While peer cities like London carve out more car-free space on their busiest streets for walking, NYPD is busy dropping metal fencing and concrete barriers all over Midtown, obstructing paths for pedestrians and cyclists.
The measures on some of Manhattan's most crowded blocks look like typical police security theater in response to the October vehicle ramming attack on the Hudson River Greenway, though NYPD has not confirmed that's the case.
At crosswalks and bike lanes, the fences and barriers take up scarce public space, hem people in, funnel them into uncomfortable pinch points, and sometimes block their path forward.
Streetsblog contacted NYPD on Friday and again this morning asking why the barriers have been installed, and for a list of locations where they'll be placed. We have yet to receive a response.
At 50th Street across Sixth Avenue, for example, a concrete Jersey barrier now covers more than half the width of the crosswalk at the curb, getting in the way of people crossing the street.

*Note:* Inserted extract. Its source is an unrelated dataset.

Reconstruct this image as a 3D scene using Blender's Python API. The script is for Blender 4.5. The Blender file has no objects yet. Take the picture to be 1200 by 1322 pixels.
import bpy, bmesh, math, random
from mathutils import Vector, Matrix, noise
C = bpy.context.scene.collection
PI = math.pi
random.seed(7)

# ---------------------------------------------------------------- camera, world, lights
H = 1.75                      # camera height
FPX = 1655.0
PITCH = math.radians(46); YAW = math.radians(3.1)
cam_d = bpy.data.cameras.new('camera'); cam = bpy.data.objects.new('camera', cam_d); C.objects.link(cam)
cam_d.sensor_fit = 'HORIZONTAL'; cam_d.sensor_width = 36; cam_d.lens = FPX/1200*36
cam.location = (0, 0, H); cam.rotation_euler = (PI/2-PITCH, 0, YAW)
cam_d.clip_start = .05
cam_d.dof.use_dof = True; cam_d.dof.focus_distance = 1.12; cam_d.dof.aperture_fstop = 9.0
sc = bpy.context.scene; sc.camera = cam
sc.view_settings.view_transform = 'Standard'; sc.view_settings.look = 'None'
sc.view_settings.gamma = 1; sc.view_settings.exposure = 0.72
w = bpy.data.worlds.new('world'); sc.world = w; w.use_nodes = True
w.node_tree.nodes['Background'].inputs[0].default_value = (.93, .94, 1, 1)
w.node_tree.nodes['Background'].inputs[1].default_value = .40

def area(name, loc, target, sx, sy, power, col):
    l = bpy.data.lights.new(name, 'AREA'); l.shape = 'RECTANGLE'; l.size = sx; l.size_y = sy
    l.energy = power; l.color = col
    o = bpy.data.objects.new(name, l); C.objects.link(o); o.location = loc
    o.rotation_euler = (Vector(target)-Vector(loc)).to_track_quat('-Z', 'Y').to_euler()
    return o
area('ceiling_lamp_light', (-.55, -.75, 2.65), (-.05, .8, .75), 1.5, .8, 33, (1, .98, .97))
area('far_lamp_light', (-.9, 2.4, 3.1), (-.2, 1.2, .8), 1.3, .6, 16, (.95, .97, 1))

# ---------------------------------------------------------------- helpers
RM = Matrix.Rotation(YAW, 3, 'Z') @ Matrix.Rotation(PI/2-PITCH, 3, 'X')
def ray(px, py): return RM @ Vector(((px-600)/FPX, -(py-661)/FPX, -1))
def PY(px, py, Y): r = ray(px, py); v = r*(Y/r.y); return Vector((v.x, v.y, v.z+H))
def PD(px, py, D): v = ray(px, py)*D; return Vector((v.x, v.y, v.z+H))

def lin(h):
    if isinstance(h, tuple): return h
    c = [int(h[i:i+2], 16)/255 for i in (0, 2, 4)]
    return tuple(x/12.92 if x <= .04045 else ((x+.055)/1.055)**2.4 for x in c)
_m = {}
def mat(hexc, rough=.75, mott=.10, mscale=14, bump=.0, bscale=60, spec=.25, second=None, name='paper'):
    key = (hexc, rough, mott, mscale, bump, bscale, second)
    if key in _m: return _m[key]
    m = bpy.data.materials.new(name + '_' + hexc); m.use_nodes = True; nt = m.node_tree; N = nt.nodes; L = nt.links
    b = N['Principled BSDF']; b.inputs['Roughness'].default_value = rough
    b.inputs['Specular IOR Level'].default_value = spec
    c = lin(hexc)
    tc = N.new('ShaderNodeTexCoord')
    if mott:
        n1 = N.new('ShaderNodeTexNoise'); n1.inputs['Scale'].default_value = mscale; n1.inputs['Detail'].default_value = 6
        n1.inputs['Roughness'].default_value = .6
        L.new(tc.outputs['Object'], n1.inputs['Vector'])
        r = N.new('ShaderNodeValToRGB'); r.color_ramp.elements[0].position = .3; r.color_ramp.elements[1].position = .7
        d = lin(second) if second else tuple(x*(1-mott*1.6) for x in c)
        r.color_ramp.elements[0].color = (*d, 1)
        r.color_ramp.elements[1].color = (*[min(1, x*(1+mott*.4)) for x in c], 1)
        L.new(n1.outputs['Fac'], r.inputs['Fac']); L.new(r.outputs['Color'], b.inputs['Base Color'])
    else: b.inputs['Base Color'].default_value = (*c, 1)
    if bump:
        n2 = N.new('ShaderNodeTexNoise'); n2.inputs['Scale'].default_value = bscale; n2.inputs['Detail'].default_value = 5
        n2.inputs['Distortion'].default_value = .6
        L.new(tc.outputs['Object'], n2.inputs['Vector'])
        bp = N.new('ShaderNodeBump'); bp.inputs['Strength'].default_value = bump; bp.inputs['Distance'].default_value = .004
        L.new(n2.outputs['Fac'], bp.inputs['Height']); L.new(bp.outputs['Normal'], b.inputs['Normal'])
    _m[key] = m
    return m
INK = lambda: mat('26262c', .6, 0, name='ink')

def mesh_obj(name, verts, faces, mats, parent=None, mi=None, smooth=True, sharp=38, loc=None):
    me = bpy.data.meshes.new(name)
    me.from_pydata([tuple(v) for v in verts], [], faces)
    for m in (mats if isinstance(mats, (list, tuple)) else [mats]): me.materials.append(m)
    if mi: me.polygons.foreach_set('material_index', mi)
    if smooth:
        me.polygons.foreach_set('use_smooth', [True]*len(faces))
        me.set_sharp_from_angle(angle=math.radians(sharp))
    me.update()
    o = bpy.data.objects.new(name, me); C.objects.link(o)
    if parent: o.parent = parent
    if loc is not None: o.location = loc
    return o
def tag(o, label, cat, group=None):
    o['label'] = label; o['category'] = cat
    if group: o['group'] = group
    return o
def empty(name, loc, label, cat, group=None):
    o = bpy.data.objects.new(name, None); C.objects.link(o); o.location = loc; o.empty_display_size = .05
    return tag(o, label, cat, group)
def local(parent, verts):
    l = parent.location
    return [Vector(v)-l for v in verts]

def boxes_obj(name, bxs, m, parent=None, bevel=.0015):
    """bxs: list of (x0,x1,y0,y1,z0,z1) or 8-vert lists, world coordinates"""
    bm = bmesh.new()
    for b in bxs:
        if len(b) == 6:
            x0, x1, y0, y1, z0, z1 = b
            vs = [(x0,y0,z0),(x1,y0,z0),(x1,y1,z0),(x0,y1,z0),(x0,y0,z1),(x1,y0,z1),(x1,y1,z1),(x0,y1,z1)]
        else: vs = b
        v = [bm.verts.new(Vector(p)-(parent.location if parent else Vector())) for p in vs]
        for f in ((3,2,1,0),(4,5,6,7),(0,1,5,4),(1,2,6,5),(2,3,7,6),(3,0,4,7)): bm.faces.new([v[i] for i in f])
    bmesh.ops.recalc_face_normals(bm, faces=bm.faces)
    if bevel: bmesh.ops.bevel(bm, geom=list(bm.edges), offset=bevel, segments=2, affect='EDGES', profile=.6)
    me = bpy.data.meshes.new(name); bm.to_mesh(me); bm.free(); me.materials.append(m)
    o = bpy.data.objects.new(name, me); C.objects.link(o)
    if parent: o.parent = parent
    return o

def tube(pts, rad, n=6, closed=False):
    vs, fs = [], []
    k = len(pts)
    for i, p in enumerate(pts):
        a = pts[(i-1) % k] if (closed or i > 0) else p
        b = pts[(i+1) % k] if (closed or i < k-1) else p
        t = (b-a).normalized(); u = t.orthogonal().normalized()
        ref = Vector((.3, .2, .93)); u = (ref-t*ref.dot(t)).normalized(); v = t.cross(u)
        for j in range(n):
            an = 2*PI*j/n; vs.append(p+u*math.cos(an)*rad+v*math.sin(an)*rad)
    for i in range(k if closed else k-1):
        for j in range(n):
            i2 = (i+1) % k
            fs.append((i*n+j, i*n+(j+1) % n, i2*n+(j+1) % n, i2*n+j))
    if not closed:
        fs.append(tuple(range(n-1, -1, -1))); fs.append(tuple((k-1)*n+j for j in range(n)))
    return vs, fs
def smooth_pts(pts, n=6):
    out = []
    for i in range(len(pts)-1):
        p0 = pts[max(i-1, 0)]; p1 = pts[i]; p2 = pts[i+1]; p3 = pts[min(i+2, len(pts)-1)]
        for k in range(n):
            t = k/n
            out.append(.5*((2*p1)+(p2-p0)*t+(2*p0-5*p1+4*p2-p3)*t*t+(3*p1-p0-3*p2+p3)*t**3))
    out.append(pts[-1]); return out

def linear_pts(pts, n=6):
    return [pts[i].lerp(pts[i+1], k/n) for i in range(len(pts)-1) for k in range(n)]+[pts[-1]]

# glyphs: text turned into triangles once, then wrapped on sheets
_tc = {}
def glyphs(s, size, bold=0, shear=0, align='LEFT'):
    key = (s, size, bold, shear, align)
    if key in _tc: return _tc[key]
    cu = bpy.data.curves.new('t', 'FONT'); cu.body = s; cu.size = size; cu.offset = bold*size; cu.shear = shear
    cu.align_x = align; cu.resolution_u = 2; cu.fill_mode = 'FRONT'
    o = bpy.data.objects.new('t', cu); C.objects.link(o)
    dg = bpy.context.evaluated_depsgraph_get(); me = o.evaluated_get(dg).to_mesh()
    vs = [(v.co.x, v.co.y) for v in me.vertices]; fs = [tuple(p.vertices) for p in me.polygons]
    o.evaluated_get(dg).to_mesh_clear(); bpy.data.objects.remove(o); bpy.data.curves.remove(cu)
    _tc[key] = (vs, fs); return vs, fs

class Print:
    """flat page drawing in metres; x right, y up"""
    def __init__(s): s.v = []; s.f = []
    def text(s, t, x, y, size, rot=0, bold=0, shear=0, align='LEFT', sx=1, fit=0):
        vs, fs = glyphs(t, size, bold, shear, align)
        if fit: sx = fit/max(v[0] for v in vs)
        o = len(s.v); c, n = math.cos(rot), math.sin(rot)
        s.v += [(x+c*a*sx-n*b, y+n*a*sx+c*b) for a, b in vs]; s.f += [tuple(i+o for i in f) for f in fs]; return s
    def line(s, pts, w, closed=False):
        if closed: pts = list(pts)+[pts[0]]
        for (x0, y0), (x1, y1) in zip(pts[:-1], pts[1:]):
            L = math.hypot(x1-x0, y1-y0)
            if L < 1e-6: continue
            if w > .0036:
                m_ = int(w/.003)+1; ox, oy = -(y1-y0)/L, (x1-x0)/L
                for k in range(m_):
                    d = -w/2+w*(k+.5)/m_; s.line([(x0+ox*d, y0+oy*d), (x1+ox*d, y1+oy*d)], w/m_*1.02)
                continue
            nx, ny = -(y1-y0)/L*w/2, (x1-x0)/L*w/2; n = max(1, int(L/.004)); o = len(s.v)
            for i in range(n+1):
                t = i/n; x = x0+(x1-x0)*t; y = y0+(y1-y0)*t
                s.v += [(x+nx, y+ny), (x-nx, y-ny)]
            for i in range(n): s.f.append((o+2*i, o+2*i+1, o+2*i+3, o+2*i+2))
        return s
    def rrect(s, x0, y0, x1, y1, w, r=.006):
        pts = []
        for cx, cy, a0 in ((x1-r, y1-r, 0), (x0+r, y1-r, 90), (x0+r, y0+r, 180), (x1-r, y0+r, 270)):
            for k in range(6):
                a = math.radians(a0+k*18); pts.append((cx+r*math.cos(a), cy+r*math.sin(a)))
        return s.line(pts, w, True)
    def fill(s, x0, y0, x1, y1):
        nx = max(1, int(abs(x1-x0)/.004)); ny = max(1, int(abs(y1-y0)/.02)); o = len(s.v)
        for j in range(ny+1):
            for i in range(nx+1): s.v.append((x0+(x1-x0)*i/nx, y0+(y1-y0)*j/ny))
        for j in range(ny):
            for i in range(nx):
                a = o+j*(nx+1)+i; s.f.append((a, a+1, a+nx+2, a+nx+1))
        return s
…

The Manhattan Institute's Nicole Gelinas shared a scene from this morning:
On Fifth Avenue at 49th Street, seen at the top of this post, Gelinas photographed another barrier obstructing a crosswalk, surrounded by a jumble of metal fencing. Across the street, more fencing jutted out into the crosswalk, serving no apparent purpose:
NYPD put down similar measures in Times Square after a ramming attack there in the spring, using concrete barriers and metal fencing as a protective buffer by a pedestrian zone on Seventh Avenue. The barriers occupied a section of raised bike lane through Times Square.
Six months later, the bike lane is a mess. NYPD's security measures have for all intents and purposes obliterated a bike connection that was in the works for nearly a decade.